Aboriginal lizard hunting boosts kangaroo numbers
Women of the Martu aboriginal tribe in Western Australia hunt lizards by setting fire to patches of brush to expose the burrows of their prey. And rather than diminishing the number of lizards, this hunting actually leads to an increase in the lizard population, Jessica Shugart noted in Science News last year:
The paradoxical findings … reveal that the lizards prefer to dig their burrows in patches of mature vegetation within frequently burned regions. The lizards may prefer these edges because emerging vegetation from recently burned patches bears more food that attracts goannas’ prey, the researchers speculate.
Men in the tribe hunt a different animal: the common wallaroo. And now researchers report in the August Human Ecology that the fires set to catch lizards also benefit the wallaroos.
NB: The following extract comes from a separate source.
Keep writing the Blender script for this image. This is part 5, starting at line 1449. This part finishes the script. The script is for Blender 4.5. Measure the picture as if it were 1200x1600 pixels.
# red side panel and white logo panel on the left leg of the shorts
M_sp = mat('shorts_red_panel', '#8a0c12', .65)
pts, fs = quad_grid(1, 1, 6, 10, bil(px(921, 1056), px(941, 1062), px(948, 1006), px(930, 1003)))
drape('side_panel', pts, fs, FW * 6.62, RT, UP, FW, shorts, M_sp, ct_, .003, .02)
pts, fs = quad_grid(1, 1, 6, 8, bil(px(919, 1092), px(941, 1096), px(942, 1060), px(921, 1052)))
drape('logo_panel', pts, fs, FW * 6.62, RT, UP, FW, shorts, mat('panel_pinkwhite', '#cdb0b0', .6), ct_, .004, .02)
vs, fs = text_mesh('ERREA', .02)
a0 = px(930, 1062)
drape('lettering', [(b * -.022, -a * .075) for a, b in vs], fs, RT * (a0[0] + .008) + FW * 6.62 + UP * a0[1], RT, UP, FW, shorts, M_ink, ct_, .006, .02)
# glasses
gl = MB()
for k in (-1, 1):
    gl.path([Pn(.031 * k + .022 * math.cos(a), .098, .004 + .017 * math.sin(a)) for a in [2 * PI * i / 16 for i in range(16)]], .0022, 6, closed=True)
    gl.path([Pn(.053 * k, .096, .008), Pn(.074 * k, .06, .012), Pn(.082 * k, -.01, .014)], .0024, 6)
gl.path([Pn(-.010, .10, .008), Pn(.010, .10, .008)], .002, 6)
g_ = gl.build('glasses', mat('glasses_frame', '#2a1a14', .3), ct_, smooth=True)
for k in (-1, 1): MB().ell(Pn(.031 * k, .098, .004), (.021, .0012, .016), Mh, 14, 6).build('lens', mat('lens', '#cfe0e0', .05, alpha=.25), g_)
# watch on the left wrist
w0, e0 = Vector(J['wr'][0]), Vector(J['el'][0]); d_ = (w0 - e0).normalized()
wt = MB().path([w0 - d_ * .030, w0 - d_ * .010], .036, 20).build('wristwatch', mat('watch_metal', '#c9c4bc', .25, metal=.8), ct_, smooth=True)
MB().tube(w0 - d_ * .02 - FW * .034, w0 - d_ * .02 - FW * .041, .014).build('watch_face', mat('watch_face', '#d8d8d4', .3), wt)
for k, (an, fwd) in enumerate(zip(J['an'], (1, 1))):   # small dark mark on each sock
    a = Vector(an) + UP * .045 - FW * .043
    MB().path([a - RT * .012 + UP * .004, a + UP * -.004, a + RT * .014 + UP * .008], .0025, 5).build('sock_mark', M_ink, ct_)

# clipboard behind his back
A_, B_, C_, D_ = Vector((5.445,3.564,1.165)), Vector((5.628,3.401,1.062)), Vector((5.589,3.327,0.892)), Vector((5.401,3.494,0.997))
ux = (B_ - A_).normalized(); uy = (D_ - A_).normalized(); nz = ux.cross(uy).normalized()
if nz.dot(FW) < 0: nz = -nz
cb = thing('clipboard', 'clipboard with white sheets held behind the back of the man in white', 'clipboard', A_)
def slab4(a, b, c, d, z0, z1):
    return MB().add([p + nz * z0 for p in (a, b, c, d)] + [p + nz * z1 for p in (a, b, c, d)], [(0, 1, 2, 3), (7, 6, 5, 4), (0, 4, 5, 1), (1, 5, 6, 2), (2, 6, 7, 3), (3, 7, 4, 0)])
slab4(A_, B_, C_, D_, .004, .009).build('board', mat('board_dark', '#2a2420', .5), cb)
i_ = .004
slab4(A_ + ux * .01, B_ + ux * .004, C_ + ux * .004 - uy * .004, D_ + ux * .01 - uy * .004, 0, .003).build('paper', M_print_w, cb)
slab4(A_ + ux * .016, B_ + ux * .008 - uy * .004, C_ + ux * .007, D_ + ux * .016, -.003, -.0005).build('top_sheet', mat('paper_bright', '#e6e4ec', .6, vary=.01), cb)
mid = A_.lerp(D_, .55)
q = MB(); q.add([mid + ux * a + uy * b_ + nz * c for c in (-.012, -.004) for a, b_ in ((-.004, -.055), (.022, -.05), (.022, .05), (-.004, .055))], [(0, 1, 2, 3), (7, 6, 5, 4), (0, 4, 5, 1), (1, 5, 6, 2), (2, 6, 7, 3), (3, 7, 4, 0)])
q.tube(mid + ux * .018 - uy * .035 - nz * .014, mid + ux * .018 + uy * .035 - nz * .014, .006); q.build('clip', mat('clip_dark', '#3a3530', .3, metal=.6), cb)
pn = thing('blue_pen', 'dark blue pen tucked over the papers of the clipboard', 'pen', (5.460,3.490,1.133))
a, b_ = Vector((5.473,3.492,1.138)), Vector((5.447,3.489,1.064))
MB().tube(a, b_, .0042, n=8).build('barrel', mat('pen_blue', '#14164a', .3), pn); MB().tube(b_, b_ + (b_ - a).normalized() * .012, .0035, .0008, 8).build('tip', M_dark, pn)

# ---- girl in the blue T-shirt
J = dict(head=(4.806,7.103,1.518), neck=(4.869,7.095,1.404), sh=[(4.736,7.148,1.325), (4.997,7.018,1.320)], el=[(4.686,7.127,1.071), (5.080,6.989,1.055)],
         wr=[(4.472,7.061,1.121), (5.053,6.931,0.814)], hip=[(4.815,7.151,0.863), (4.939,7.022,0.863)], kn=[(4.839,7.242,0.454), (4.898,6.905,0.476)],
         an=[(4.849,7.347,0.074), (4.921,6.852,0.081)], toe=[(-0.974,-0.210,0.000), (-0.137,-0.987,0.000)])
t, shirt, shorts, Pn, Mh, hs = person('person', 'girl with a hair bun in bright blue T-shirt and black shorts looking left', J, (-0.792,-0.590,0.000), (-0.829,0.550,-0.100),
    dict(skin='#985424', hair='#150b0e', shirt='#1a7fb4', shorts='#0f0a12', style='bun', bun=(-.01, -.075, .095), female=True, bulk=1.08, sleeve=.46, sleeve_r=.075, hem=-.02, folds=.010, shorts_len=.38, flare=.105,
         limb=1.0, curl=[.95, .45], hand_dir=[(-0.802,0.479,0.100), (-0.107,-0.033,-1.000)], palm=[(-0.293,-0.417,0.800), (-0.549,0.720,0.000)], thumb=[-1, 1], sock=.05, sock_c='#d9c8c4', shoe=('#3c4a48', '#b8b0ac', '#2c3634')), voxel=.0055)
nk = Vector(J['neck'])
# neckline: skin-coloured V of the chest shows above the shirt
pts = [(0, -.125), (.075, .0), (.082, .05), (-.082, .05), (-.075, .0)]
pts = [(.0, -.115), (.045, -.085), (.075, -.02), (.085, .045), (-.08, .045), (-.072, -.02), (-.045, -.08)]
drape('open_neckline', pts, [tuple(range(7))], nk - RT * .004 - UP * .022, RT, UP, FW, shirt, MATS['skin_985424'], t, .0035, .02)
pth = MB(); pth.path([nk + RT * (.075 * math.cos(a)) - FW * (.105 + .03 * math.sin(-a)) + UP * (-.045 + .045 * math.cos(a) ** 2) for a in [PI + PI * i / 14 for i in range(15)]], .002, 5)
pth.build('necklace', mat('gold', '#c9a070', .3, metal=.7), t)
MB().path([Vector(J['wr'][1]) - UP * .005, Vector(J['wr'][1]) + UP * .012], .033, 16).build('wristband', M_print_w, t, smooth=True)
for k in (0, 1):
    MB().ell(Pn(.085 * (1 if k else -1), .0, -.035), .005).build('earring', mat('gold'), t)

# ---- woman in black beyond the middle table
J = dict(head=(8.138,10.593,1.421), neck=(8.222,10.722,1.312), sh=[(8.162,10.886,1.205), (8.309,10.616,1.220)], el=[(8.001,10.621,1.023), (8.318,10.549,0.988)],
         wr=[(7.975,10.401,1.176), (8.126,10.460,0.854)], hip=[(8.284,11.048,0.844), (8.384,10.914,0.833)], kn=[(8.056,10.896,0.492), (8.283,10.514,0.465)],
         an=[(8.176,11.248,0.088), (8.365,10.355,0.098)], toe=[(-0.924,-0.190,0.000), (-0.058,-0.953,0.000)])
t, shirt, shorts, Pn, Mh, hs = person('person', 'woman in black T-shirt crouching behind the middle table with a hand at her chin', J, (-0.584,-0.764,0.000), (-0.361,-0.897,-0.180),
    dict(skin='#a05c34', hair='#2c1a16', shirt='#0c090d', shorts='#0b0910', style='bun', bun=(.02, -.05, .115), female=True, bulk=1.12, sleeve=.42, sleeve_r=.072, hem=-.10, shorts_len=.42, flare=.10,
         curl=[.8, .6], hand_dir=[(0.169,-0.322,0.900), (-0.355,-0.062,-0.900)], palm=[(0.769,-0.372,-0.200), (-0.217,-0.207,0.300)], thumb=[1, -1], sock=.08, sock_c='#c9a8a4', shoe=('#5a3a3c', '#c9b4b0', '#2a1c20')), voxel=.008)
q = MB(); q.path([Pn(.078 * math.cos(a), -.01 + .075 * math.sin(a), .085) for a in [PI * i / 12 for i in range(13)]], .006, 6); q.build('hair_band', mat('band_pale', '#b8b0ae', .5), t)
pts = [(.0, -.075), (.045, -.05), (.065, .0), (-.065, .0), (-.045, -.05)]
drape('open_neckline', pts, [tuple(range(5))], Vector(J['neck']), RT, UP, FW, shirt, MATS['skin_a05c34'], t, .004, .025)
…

Douglas W. Bird of Stanford University and colleagues have been studying the Martu, their hunts and the local ecology since 2000. They’ve been collecting evidence that the Martu people’s interactions with their environment — laws called Jukurrpa that have been passed down from the Dreamtime ancestors — have an overall positive effect. What’s special about these practices is that they aren’t examples of deliberate management. Instead, they’re the outcome of the co-evolution of the aborigines with the local flora and fauna, say the researchers.
In the new study, Bird and his team collected data on the patterns of fire, wallaroo abundance and hunting in the Little Sandy Desert bioregion of Western Australia. The fires the Martu set produce a patchy mosaic of vegetation as the various parts of the landscape recover from burning. And that variety of plant material is great for the wallaroos; there are more of them in regions where the Martu hunt lizards by burning. And wallaroo hunting keeps the marsupial population in check.
The highest numbers of wallaroos can be found when there’s enough fire to provide them with vegetation to eat but not too much hunting — what the researchers call an intermediate level of human interaction.
Most of the time humans are thought of as a disturbance in the landscape. But this is a case in which they are actually an integral part of the local ecosystem. Take the humans out of the equation, and many other parts of the system begin to fall apart. Understanding those interactions, Bird and colleagues write, could help to better manage and preserve the local plants and wildlife — and conserve traditional practices that have persisted for thousands of years.